After his first start in Buffalo, Haskins told the media he felt better and more comfortable as the matchup went along. 

And since that first start in Buffalo, Haskins has taken even more of those precious reps, been named the starter for the rest of 2019 and was given a bye week to review his effort in Buffalo while also getting ready to take on the Jets.

In short: This should be the most at ease, sure of himself and ready he's been as a pro.

4) The offense will (hopefully) employ a more aggressive approach

In naming Haskins the team's starter, Bill Callahan explained that he wants to "expand" the playbook and intends to do so "going forward."

Now, that doesn't mean he's about to abandon his beloved running game in favor of 40 passes, but hopefully it means more downfield passing, play-action shots and general creativity, which in turn should lead to more scoring.  

5) Derrius Guice is returning

Look, it's difficult to expect a ton from Guice in his return from injured reserve, considering he's played in two preseason games and one regular season game and he got hurt in 66-percent of those appearances. Whether he's just been unlucky so far or is incredibly injury-prone remains to be seen.

However, if — and feel free to highlight, underline and bold that if — he can get through Sunday healthy, he should make the offense more dangerous. Even if he just spells Adrian Peterson, Guice provides the group with another option who could potentially make quite a difference.

6) The J-E-T-S defense isn't exactly G-O-O-D

Adam Gase's squad just let Daniel Jones throw for four touchdowns and, overall, they allow 26.4 points-per-game, which ranks 26th in the NFL. That's a unit that should contribute to some Dustin Hopkins PATs, as opposed to Dustin Hopkins field goals.

7) Terry McLaurin is going to break out again soon

McLaurin has cooled off lately, as he's posted just 11, 39 and 39 yards in his last three times out on the field. Those are easily his three lowest totals from his first eight contests in the league.

Getting him going must be a focus in Week 11, and if it is, expect the third-rounder to produce in a major way. 

8) Sam Darnold's ball security is lacking

Haskins has definitely dealt with enormous turnover issues so far, but it's not like his counterpart, Darnold, keeps the ball locked up in a bank vault.

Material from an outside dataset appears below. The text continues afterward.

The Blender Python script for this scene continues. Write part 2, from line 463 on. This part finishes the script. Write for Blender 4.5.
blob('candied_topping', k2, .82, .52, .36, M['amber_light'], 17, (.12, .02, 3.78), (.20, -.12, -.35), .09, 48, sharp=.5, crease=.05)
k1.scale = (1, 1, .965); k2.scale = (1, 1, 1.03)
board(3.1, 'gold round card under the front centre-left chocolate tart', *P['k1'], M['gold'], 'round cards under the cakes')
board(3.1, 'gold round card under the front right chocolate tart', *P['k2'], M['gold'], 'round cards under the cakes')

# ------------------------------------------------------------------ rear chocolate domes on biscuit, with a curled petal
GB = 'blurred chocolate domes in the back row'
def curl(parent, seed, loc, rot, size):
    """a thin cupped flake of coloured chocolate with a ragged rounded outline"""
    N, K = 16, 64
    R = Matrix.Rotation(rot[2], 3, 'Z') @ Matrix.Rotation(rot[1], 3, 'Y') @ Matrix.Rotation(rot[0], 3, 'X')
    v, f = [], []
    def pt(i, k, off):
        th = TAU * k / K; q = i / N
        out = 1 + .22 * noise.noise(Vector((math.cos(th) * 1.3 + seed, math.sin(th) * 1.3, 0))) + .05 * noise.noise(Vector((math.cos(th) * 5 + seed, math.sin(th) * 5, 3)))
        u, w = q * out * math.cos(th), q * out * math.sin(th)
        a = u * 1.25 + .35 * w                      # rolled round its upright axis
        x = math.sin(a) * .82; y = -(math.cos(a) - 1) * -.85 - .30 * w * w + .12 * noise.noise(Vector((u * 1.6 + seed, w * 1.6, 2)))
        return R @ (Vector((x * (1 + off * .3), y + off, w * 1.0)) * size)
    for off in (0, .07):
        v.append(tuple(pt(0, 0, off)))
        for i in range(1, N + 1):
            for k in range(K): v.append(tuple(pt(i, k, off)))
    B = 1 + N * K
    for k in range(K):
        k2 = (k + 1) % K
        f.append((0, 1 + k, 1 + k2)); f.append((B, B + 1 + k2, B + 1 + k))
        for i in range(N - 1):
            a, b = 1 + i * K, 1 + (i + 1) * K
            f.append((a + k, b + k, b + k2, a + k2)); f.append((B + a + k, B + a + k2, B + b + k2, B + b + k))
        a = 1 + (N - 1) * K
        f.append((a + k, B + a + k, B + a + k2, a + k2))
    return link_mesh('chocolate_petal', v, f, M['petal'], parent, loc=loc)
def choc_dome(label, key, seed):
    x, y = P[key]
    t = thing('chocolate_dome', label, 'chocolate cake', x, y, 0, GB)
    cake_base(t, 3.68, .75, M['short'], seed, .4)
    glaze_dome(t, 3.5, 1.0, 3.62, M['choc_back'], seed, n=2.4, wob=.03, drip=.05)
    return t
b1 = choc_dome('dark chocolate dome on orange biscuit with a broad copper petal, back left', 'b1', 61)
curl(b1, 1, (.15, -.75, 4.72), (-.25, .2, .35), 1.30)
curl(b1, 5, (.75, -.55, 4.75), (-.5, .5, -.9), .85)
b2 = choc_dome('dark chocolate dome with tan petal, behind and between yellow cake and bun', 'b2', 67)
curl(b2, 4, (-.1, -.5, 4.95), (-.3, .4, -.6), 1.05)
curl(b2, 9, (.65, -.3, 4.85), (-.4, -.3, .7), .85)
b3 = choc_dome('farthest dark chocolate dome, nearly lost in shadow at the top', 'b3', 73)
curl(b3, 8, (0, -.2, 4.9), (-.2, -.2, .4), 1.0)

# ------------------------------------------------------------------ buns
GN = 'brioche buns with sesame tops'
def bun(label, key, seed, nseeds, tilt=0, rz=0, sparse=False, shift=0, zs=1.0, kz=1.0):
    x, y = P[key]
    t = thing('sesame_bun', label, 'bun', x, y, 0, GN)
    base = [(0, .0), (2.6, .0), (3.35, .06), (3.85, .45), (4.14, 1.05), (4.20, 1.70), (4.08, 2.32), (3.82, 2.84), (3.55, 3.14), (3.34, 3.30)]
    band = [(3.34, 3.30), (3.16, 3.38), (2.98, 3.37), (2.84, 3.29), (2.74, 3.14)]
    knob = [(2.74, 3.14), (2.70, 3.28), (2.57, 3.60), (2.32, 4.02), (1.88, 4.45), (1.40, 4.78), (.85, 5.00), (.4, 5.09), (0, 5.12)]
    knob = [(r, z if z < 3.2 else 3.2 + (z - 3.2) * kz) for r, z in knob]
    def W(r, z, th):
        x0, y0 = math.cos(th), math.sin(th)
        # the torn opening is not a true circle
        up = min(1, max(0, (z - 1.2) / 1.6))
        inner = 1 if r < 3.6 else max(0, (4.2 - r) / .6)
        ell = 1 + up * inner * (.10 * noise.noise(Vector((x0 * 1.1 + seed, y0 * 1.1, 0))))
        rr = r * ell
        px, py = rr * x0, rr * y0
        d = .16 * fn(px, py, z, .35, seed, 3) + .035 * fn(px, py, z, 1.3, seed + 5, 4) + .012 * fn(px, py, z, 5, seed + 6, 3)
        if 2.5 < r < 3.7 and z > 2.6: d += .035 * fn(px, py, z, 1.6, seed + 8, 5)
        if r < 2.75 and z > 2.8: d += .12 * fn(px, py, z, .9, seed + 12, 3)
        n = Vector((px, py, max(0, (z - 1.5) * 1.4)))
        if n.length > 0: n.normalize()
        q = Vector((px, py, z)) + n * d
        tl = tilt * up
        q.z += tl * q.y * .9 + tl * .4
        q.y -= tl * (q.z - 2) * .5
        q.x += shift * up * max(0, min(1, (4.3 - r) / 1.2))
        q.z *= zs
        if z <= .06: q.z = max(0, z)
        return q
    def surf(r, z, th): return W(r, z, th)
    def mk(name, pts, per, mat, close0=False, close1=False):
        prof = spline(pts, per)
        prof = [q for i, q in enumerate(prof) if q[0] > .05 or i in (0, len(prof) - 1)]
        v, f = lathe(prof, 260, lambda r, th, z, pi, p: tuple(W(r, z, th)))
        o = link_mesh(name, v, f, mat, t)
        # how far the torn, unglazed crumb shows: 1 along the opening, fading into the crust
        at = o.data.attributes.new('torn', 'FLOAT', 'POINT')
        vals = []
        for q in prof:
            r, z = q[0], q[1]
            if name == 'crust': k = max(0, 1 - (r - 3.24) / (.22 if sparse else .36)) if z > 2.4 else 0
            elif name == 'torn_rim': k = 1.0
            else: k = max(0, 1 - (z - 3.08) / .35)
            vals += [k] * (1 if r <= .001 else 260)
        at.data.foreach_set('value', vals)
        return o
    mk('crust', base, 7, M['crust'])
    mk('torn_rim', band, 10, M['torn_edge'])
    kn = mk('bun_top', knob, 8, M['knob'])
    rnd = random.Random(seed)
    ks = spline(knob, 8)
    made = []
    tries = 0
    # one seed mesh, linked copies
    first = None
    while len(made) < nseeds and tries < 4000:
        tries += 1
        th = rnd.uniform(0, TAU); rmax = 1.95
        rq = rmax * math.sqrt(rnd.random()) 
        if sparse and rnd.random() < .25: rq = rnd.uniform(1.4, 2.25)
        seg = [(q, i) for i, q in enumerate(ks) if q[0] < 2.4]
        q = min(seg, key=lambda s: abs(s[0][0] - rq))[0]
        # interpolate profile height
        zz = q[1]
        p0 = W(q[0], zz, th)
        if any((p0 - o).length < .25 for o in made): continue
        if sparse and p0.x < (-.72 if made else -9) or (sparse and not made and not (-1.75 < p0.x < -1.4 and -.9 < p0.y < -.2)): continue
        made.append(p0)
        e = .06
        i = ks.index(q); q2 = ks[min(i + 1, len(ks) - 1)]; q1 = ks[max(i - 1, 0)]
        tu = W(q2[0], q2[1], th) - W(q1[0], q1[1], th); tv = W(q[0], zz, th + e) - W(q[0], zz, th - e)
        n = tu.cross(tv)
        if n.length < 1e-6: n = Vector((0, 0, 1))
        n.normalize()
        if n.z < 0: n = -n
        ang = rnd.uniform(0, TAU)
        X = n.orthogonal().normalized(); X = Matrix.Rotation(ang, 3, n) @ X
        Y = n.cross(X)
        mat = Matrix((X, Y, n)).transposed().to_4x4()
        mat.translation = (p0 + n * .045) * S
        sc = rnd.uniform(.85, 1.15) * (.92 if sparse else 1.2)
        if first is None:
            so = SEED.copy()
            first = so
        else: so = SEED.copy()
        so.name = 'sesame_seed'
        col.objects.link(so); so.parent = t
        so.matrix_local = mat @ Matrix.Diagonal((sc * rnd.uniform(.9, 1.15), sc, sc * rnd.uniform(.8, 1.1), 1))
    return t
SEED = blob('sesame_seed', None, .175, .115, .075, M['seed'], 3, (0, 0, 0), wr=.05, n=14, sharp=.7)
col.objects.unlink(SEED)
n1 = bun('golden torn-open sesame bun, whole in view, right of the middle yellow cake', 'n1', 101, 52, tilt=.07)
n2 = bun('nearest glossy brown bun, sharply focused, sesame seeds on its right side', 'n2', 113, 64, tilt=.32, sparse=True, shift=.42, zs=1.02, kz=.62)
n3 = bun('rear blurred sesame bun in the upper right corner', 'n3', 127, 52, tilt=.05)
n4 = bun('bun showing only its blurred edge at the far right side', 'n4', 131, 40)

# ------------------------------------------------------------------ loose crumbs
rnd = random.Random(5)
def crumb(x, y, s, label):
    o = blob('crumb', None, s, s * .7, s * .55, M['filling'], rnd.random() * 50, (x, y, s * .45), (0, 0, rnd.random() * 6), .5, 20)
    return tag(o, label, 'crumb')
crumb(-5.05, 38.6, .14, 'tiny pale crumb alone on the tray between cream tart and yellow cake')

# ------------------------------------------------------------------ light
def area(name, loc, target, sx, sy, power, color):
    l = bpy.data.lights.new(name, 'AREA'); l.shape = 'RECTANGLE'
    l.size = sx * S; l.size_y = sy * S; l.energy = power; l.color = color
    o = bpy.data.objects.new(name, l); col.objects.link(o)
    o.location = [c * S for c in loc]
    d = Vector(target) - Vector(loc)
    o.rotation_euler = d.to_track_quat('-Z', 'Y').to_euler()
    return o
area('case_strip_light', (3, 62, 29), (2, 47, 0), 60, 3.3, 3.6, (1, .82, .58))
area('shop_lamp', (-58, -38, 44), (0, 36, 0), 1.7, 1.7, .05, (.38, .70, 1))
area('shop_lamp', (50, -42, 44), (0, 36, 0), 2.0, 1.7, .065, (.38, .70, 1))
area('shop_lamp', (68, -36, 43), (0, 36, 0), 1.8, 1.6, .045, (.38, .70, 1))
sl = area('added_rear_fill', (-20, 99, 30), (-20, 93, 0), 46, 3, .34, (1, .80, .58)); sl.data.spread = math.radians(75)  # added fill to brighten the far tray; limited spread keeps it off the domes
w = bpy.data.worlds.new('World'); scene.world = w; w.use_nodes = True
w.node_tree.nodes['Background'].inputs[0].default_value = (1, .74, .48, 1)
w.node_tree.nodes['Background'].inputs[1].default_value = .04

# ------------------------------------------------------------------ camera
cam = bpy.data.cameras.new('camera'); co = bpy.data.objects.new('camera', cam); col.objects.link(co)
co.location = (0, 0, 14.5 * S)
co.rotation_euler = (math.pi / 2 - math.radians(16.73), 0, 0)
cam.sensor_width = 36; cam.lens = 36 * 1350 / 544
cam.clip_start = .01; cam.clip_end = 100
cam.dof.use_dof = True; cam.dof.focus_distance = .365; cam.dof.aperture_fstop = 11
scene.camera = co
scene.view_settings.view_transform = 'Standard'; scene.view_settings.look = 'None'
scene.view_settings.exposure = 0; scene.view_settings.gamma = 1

The second-year QB has been picked off nine times in six starts and has also put it on the ground three times, meaning Greg Manusky's defense will be looking to give the Redskins' offense a short field or two by forcing a turnover. In fact, they could possibly just take one back to the house and destroy the 13-quarter streak on their own.

9) There won't be any monsoons on Sunday

Part of the reason this TD-less stretch exists is because of that monsoon that completely altered the Redskins-49ers game. FedEx Field should be monsoon-free for Redskins-Jets.

10) Washington is coming off a bye

The franchise's bye week won't just benefit Haskins, who will have a few more days to settle in. It should benefit everybody.

On Monday, Trey Quinn walked the media through how refreshed he feels thanks to the time he took during the bye. Quinn and Co. are a lowly 1-8, but at least they had a minute to reset.

Maybe they'll feel a little more excited and upbeat about playing on Sunday now that they stepped away from football for a bit, as opposed to going into the afternoon feeling totally beaten down.